BARBIES, KENS, AND CABBAGE PATCH DOLLS

4:59 AM Pia San Felipe 0 Comments

In today's era when there's so much plasticity surrounding me, I do not know who to believe anymore. It is suffocating and given the circumstance I am turning into a shiny, hard plastic doll myself. I used to be better than this, I used to tell the person straight up if I have a problem with them and not tell anyone who is not concerned with the issue so as not to create further trouble. I used to be against plasticity. I used to loathe "the plastics". The tables must have turned because look at me now, one of the people I used to despise. I have become a plastic myself.

No, I am not proud of it and I will never be. But bad habits are hard to break. Yup, you read that right, it has become a habit. It's as if my life's going to be boring if I don't hate people behind their backs or that everyday would be so base without a sprinkle of backstabbing or that a minute will be wasted without gossip; it sucks to feel this way to feel so dependent on plasticity and it may not seem like it but I am trying. Trying to get rid of this vice that I have unconsciously acquired.

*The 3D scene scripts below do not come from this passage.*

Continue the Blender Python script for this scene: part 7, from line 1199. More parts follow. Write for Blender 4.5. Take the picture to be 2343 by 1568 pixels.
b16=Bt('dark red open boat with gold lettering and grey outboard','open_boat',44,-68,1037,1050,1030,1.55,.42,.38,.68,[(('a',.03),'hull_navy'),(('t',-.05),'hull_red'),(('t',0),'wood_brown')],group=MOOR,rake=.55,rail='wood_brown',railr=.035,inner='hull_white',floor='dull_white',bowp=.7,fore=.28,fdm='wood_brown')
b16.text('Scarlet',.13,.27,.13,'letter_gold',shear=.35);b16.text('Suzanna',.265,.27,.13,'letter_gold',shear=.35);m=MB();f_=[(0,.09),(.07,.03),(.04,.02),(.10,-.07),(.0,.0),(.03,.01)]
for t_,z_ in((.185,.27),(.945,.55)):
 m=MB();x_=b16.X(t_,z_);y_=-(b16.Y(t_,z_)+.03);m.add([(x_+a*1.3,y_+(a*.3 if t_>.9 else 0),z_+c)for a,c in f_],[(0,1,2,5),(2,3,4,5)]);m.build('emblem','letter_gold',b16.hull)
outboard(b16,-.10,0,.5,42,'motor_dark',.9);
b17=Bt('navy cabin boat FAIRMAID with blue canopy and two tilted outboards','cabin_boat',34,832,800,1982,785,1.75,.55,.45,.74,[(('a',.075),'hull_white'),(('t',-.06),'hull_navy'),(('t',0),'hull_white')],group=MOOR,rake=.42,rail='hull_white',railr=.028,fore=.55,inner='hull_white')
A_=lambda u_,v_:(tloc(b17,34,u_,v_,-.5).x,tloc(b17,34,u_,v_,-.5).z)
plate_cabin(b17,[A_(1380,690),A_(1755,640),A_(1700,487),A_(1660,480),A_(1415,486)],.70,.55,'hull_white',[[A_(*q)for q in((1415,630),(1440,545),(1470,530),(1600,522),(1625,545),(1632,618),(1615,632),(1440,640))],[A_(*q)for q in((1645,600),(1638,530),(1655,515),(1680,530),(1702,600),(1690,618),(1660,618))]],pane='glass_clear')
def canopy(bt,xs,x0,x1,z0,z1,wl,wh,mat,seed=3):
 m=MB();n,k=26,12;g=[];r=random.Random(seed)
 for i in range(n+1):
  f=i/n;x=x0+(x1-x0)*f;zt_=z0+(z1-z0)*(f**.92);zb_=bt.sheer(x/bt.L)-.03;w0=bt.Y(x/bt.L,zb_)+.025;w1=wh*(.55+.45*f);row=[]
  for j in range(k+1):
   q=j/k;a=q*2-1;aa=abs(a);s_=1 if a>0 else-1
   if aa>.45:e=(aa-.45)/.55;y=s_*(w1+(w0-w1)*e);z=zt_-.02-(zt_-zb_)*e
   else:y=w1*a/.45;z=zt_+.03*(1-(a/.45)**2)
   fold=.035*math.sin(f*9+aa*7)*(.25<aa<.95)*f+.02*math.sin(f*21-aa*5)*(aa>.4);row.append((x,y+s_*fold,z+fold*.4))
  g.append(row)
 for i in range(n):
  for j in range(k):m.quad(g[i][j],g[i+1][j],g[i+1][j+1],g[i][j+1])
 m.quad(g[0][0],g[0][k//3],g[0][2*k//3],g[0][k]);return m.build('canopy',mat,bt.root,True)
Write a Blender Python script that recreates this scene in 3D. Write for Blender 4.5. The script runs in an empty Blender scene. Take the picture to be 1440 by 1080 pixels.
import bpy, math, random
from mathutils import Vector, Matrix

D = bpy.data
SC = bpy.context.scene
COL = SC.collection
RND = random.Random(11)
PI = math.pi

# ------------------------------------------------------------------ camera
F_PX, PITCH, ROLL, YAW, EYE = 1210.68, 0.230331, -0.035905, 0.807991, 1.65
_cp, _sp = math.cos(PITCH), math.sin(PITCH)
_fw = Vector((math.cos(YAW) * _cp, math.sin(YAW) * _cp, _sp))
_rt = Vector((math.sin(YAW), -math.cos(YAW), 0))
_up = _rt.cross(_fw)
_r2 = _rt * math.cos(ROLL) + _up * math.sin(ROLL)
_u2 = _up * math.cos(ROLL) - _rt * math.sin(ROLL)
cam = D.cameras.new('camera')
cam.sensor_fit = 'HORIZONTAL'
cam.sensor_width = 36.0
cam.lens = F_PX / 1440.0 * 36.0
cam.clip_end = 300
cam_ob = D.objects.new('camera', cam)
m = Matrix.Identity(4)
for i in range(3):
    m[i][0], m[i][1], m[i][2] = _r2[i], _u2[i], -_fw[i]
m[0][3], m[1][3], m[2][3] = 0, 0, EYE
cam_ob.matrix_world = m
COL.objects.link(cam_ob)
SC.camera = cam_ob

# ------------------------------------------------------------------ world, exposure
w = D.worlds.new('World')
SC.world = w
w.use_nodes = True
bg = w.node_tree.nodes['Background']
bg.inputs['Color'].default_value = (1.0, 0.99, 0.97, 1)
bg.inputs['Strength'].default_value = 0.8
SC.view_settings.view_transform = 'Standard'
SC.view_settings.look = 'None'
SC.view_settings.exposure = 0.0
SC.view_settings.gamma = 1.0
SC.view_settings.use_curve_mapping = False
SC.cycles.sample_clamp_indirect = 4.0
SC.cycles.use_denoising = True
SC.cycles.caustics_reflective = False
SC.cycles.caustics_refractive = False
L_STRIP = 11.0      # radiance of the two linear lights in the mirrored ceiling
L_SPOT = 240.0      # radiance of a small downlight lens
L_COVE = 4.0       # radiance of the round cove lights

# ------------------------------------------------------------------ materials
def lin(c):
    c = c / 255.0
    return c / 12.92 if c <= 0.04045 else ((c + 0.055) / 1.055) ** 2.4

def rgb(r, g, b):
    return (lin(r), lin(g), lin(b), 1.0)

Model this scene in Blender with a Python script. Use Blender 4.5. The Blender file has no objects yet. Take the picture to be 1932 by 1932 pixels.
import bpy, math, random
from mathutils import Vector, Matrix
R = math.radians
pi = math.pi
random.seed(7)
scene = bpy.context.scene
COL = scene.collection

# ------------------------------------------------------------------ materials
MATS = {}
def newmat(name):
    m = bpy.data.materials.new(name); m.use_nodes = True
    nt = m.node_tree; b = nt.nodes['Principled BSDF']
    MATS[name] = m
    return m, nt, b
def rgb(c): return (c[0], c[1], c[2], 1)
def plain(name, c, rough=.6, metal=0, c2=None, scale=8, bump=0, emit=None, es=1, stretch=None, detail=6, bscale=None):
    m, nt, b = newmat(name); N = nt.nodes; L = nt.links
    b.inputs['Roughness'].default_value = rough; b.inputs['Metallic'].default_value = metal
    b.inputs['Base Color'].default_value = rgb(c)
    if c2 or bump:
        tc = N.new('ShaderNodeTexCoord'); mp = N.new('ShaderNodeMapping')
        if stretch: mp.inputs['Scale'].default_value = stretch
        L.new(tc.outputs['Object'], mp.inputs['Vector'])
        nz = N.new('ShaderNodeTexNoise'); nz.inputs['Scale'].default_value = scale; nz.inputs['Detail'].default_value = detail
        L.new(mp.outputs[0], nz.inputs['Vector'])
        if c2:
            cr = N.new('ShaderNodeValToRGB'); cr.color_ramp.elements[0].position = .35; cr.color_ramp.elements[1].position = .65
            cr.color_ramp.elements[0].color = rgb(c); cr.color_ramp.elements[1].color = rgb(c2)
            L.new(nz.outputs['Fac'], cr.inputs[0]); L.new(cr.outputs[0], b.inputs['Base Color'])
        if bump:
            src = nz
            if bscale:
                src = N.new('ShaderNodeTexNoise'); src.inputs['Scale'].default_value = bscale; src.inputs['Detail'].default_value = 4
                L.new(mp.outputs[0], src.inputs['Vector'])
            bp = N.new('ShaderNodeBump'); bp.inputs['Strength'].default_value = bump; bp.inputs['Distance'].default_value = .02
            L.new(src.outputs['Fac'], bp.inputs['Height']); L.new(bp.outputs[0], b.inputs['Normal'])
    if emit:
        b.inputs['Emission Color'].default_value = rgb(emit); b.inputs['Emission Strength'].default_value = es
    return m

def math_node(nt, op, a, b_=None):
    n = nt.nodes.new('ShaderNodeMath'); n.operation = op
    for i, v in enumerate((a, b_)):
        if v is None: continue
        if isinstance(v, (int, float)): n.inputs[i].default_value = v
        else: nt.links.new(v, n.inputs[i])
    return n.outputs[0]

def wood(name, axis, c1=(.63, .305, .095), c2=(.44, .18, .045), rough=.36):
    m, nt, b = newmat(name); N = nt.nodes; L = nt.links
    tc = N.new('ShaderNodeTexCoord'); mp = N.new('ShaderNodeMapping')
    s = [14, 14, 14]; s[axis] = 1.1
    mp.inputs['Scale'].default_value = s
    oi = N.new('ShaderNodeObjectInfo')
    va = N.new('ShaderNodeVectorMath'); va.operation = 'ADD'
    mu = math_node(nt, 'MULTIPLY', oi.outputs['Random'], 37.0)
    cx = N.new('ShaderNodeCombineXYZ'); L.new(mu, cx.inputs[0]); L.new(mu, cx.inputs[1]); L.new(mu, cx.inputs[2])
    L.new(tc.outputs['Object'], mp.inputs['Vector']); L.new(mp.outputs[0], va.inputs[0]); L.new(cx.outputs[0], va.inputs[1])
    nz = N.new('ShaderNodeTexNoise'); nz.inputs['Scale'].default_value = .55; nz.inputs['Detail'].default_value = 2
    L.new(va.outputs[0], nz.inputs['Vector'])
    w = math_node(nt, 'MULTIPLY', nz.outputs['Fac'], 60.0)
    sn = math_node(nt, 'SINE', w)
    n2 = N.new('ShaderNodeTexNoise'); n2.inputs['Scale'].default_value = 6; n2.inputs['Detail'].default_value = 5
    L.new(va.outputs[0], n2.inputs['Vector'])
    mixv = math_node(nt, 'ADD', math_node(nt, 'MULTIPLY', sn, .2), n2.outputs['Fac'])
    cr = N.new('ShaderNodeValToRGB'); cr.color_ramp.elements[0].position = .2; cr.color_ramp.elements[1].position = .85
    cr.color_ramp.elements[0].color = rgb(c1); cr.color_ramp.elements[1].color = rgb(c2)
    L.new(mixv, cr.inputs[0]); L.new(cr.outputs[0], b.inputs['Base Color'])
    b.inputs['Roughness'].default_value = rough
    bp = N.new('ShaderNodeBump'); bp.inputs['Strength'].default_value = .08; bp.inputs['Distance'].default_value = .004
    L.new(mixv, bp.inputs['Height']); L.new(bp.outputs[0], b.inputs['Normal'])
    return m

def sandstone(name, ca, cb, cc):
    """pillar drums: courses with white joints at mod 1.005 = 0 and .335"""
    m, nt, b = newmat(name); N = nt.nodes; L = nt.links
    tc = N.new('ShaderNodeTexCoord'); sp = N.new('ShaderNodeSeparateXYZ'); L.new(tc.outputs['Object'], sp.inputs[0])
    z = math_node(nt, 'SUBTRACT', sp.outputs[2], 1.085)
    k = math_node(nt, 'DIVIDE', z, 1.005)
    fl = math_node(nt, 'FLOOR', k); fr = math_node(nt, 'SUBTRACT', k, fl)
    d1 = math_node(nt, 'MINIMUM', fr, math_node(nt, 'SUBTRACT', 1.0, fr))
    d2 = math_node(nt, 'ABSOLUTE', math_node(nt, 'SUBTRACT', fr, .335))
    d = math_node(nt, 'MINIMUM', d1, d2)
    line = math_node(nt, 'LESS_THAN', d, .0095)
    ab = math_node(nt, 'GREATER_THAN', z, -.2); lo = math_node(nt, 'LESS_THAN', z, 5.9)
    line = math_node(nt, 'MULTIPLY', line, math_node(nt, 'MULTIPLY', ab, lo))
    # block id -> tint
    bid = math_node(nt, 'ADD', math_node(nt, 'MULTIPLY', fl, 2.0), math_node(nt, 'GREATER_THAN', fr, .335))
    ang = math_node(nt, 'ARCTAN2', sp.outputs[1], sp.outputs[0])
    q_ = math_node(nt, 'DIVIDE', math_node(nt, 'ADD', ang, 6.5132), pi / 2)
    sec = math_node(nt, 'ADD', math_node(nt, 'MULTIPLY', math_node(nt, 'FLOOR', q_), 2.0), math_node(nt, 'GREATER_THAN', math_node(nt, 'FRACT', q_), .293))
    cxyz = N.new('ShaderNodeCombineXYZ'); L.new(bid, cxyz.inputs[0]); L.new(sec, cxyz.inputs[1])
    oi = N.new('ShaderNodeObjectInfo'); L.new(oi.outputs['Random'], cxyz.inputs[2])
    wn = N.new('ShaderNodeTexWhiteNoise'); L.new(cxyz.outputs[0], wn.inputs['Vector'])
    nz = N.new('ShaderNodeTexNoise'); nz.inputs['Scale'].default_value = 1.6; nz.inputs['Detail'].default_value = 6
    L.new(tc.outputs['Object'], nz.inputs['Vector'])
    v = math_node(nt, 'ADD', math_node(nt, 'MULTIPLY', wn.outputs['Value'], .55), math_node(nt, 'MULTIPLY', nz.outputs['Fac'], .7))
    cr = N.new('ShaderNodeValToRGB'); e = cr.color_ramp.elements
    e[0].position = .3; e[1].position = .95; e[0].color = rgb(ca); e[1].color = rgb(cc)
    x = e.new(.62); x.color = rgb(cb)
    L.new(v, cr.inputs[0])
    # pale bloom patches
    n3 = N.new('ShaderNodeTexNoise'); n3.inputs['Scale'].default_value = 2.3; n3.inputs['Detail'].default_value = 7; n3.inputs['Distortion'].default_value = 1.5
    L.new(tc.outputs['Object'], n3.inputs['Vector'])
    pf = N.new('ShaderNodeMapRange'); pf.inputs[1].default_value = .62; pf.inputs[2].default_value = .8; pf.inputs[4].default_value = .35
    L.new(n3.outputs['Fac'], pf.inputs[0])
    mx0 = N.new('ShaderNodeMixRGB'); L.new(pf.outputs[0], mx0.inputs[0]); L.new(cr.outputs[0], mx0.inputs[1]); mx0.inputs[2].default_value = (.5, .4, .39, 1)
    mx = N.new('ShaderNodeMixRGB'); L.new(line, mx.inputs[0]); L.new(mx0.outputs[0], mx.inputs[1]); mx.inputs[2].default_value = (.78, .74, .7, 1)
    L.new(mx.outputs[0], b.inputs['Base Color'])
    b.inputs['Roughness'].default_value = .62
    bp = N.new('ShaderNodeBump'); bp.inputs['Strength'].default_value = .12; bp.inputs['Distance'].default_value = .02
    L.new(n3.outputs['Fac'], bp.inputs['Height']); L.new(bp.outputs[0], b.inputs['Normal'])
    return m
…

Why the sudden guilt? It's because (as said in my first paragraph) I do not know who to believe anymore. I don't even know if the people I call friends really are my friends. I wonder if they also say mean things behind my back; if they are secretly annoyed when I'm around; if they are more than happy when I cannot come to certain gathering; I want to know whether or not I can trust the people I trust because I do, want to trust them I mean. I love them, the people I am around with and I want all this bullshit to end. Maybe it's time for a fresh start, I greatly hope so.